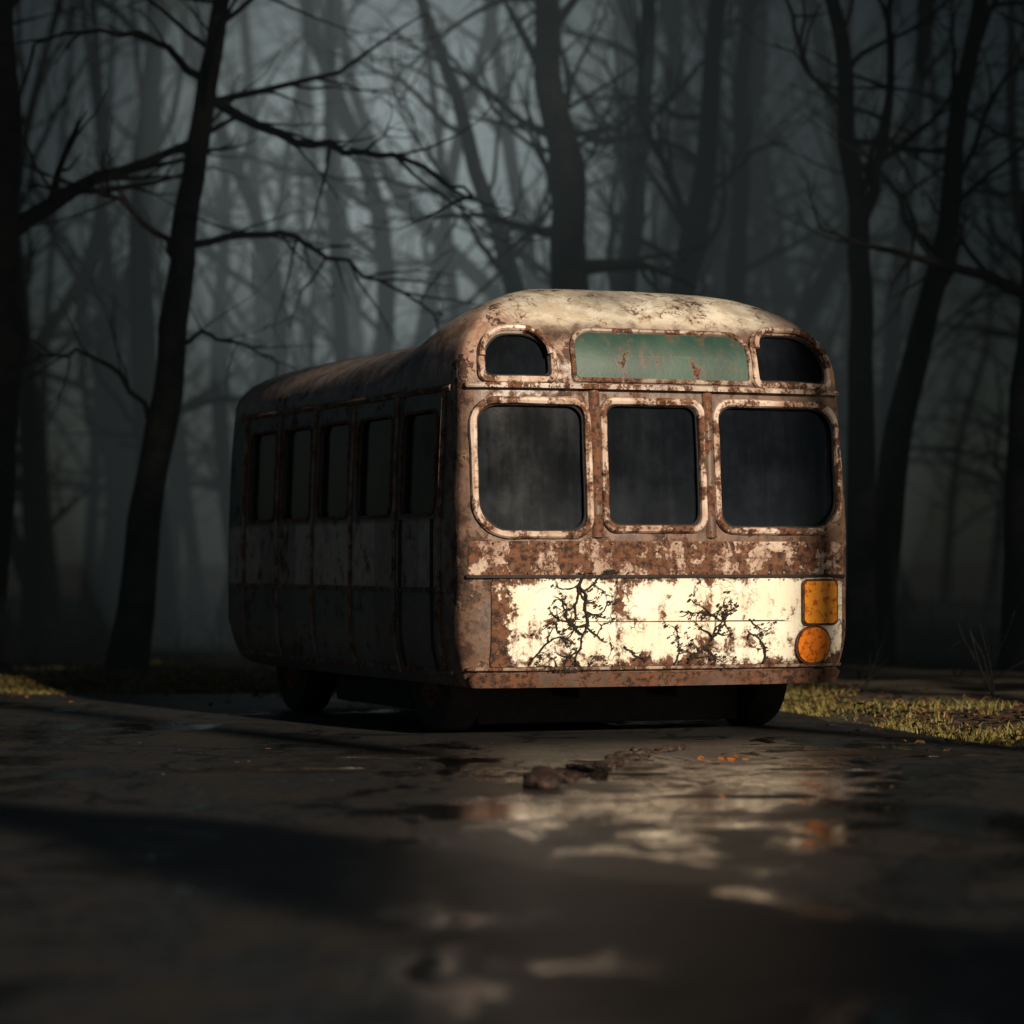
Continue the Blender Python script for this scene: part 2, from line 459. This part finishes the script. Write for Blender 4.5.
M_tyre = simple('worn_tyre', (.006, .006, .006), (.013, .012, .011), 15, .9)
def lathe(name, prof, axis_pos, mat, seg=40):
    V = []; F = []; n = len(prof)
    for k in range(seg):
        t = 2*pi*k/seg
        for (x, r) in prof: V.append(Vector((x, r*cos(t), r*sin(t))))
    for k in range(seg):
        k2 = (k+1) % seg
        for i in range(n-1): F.append((k*n+i, k*n+i+1, k2*n+i+1, k2*n+i))
    o = mesh_obj(name, V, F, mat, bus, angle=30); o.location = axis_pos; return o
for y, nm in ((1.15, 'front'), (4.35, 'rear')):
    for sgn in (-1, 1):
        x = sgn*1.18
        lathe('tyre_'+nm, [(-.13, .26), (-.14, .36), (-.12, .42), (-.08, .44), (.08, .44), (.12, .42), (.14, .36), (.13, .26)], (x, y, .43), M_tyre)
        lathe('rim_'+nm, [(sgn*.02, .001), (sgn*.08, .06), (sgn*.08, .1), (sgn*.03, .12), (sgn*.06, .22), (sgn*.125, .265)], (x, y, .43), M_low)
V = []; F = []
for y in (1.15, 4.35): add_tube(V, F, [Vector((-1.1, y, .40)), Vector((1.1, y, .40))], .07, 8)
box(V, F, -.45, -.3, .5, 5.3, .24, .42); box(V, F, .3, .45, .5, 5.3, .24, .42); box(V, F, -.25, .25, 2.2, 3.0, .18, .42)
box(V, F, -1.25, -.7, 1.7, 3.4, .13, .40); box(V, F, .65, 1.25, 1.9, 3.2, .15, .40)
box(V, F, -1.1, 1.1, 4.9, 5.0, .14, .42)
box(V, F, -1.02, 1.02, .98, 1.08, .05, .42)
o = mesh_obj('chassis', V, F, M_tyre, bus, False); bevel(o, .02)
M_seat = simple('rotten_seat_vinyl', (.02, .018, .016), (.06, .04, .03), 8, .7)
V = []; F = []
for r in range(5):
    for x in (-.85, .85):
        y = 1.6+.75*r
        box(V, F, x-.38, x+.38, y, y+.45, .95, 1.2); box(V, F, x-.38, x+.38, y+.4, y+.52, 1.2, 1.75)
box(V, F, .55, 1.0, 1.0, 1.4, .9, 1.25); box(V, F, .55, 1.0, 1.4, 1.52, 1.2, 1.9)
box(V, F, -1.2, 1.2, .2, .5, .85, 1.3)
o = mesh_obj('seats', V, F, M_seat, bus, False); bevel(o, .04, 3)
V = []; F = []
add_tube(V, F, [Vector((.78+.24*cos(t*pi/12), .66+.09*sin(t*pi/12), 1.48+.22*sin(t*pi/12))) for t in range(24)], .016, 6, True)
add_tube(V, F, [Vector((.78, .66, 1.48)), Vector((.78, .5, 1.1))], .03, 8)
add_tube(V, F, [Vector((.56, .66, 1.48)), Vector((1.0, .66, 1.48))], .014, 6)
mesh_obj('steering_wheel', V, F, M_dark, bus)

# ================================================================ GROUND
def grid(x0, x1, y0, y1, nx, ny, zf, name, mat):
    V = [Vector((x0+(x1-x0)*i/nx, y0+(y1-y0)*j/ny, 0)) for j in range(ny+1) for i in range(nx+1)]
    for v in V: v.z = zf(v.x, v.y)
    F = [(j*(nx+1)+i, j*(nx+1)+i+1, (j+1)*(nx+1)+i+1, (j+1)*(nx+1)+i) for j in range(ny) for i in range(nx)]
    return mesh_obj(name, V, F, mat, angle=0)

def road_edge(x):
    pts = [(-60, 27.2), (-6, 27.0), (-1, 27.4), (1.2, 26.6), (2.2, 24.0), (2.9, 20.6), (3.5, 18.2), (4.6, 16.0), (8, 13.0), (60, 9.0)]
    for (a, b), (c, d) in zip(pts, pts[1:]):
        if x <= c: t = (x-a)/(c-a); return b+(d-b)*t
    return 9
def nz(x, y, s): return noise.noise(Vector((x*s, y*s, 5.1)))
def terrain_z(x, y):
    e = y-road_edge(x)
    if e < 0: return -.02
    t = min(e/1.5, 1)
    return -.02+t*(.06+.05*nz(x, y, .9)+.03*nz(x, y, 2.7))+max(0, min(1, (e-3)/20))*.25*nz(x, y, .15)
def soil_mat():
    m, n, b = material('forest_floor'); v = n.obj()
    a = n.noise(v, .8, 4, .7); f = n.noise(v, 9, 5, .75)
    c = n.mix(n.ramp(a, .42, .58), (.028, .018, .011), (.030, .032, .012))
    c = n.mix(n.ramp(f, .45, .62), c, (.065, .038, .02))
    n.put(b.inputs['Base Color'], c); b.inputs['Roughness'].default_value = .9
    n.put(b.inputs['Normal'], n.bump(f, .9, .05)); return m
M_soil = soil_mat()
grid(-45, 45, 8, 98, 200, 220, terrain_z, 'ground', M_soil)
V = [Vector((-600, -300, -.12)), Vector((600, -300, -.12)), Vector((600, 900, -.12)), Vector((-600, 900, -.12))]
mesh_obj('terrain', V, [(0, 1, 2, 3)], M_soil, smooth=False)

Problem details
Copy the listing over exactly, skipping the pictures it holds.

The answer
Continue the Blender Python script for this scene: part 2, from line 459. This part finishes the script. Write for Blender 4.5.
M_tyre = simple('worn_tyre', (.006, .006, .006), (.013, .012, .011), 15, .9)
def lathe(name, prof, axis_pos, mat, seg=40):
    V = []; F = []; n = len(prof)
    for k in range(seg):
        t = 2*pi*k/seg
        for (x, r) in prof: V.append(Vector((x, r*cos(t), r*sin(t))))
    for k in range(seg):
        k2 = (k+1) % seg
        for i in range(n-1): F.append((k*n+i, k*n+i+1, k2*n+i+1, k2*n+i))
    o = mesh_obj(name, V, F, mat, bus, angle=30); o.location = axis_pos; return o
for y, nm in ((1.15, 'front'), (4.35, 'rear')):
    for sgn in (-1, 1):
        x = sgn*1.18
        lathe('tyre_'+nm, [(-.13, .26), (-.14, .36), (-.12, .42), (-.08, .44), (.08, .44), (.12, .42), (.14, .36), (.13, .26)], (x, y, .43), M_tyre)
        lathe('rim_'+nm, [(sgn*.02, .001), (sgn*.08, .06), (sgn*.08, .1), (sgn*.03, .12), (sgn*.06, .22), (sgn*.125, .265)], (x, y, .43), M_low)
V = []; F = []
for y in (1.15, 4.35): add_tube(V, F, [Vector((-1.1, y, .40)), Vector((1.1, y, .40))], .07, 8)
box(V, F, -.45, -.3, .5, 5.3, .24, .42); box(V, F, .3, .45, .5, 5.3, .24, .42); box(V, F, -.25, .25, 2.2, 3.0, .18, .42)
box(V, F, -1.25, -.7, 1.7, 3.4, .13, .40); box(V, F, .65, 1.25, 1.9, 3.2, .15, .40)
box(V, F, -1.1, 1.1, 4.9, 5.0, .14, .42)
box(V, F, -1.02, 1.02, .98, 1.08, .05, .42)
o = mesh_obj('chassis', V, F, M_tyre, bus, False); bevel(o, .02)
M_seat = simple('rotten_seat_vinyl', (.02, .018, .016), (.06, .04, .03), 8, .7)
V = []; F = []
for r in range(5):
    for x in (-.85, .85):
        y = 1.6+.75*r
        box(V, F, x-.38, x+.38, y, y+.45, .95, 1.2); box(V, F, x-.38, x+.38, y+.4, y+.52, 1.2, 1.75)
box(V, F, .55, 1.0, 1.0, 1.4, .9, 1.25); box(V, F, .55, 1.0, 1.4, 1.52, 1.2, 1.9)
box(V, F, -1.2, 1.2, .2, .5, .85, 1.3)
o = mesh_obj('seats', V, F, M_seat, bus, False); bevel(o, .04, 3)
V = []; F = []
add_tube(V, F, [Vector((.78+.24*cos(t*pi/12), .66+.09*sin(t*pi/12), 1.48+.22*sin(t*pi/12))) for t in range(24)], .016, 6, True)
add_tube(V, F, [Vector((.78, .66, 1.48)), Vector((.78, .5, 1.1))], .03, 8)
add_tube(V, F, [Vector((.56, .66, 1.48)), Vector((1.0, .66, 1.48))], .014, 6)
mesh_obj('steering_wheel', V, F, M_dark, bus)

# ================================================================ GROUND
def grid(x0, x1, y0, y1, nx, ny, zf, name, mat):
    V = [Vector((x0+(x1-x0)*i/nx, y0+(y1-y0)*j/ny, 0)) for j in range(ny+1) for i in range(nx+1)]
    for v in V: v.z = zf(v.x, v.y)
    F = [(j*(nx+1)+i, j*(nx+1)+i+1, (j+1)*(nx+1)+i+1, (j+1)*(nx+1)+i) for j in range(ny) for i in range(nx)]
    return mesh_obj(name, V, F, mat, angle=0)

def road_edge(x):
    pts = [(-60, 27.2), (-6, 27.0), (-1, 27.4), (1.2, 26.6), (2.2, 24.0), (2.9, 20.6), (3.5, 18.2), (4.6, 16.0), (8, 13.0), (60, 9.0)]
    for (a, b), (c, d) in zip(pts, pts[1:]):
        if x <= c: t = (x-a)/(c-a); return b+(d-b)*t
    return 9
def nz(x, y, s): return noise.noise(Vector((x*s, y*s, 5.1)))
def terrain_z(x, y):
    e = y-road_edge(x)
    if e < 0: return -.02
    t = min(e/1.5, 1)
    return -.02+t*(.06+.05*nz(x, y, .9)+.03*nz(x, y, 2.7))+max(0, min(1, (e-3)/20))*.25*nz(x, y, .15)
def soil_mat():
    m, n, b = material('forest_floor'); v = n.obj()
    a = n.noise(v, .8, 4, .7); f = n.noise(v, 9, 5, .75)
    c = n.mix(n.ramp(a, .42, .58), (.028, .018, .011), (.030, .032, .012))
    c = n.mix(n.ramp(f, .45, .62), c, (.065, .038, .02))
    n.put(b.inputs['Base Color'], c); b.inputs['Roughness'].default_value = .9
    n.put(b.inputs['Normal'], n.bump(f, .9, .05)); return m
M_soil = soil_mat()
grid(-45, 45, 8, 98, 200, 220, terrain_z, 'ground', M_soil)
V = [Vector((-600, -300, -.12)), Vector((600, -300, -.12)), Vector((600, 900, -.12)), Vector((-600, 900, -.12))]
mesh_obj('terrain', V, [(0, 1, 2, 3)], M_soil, smooth=False)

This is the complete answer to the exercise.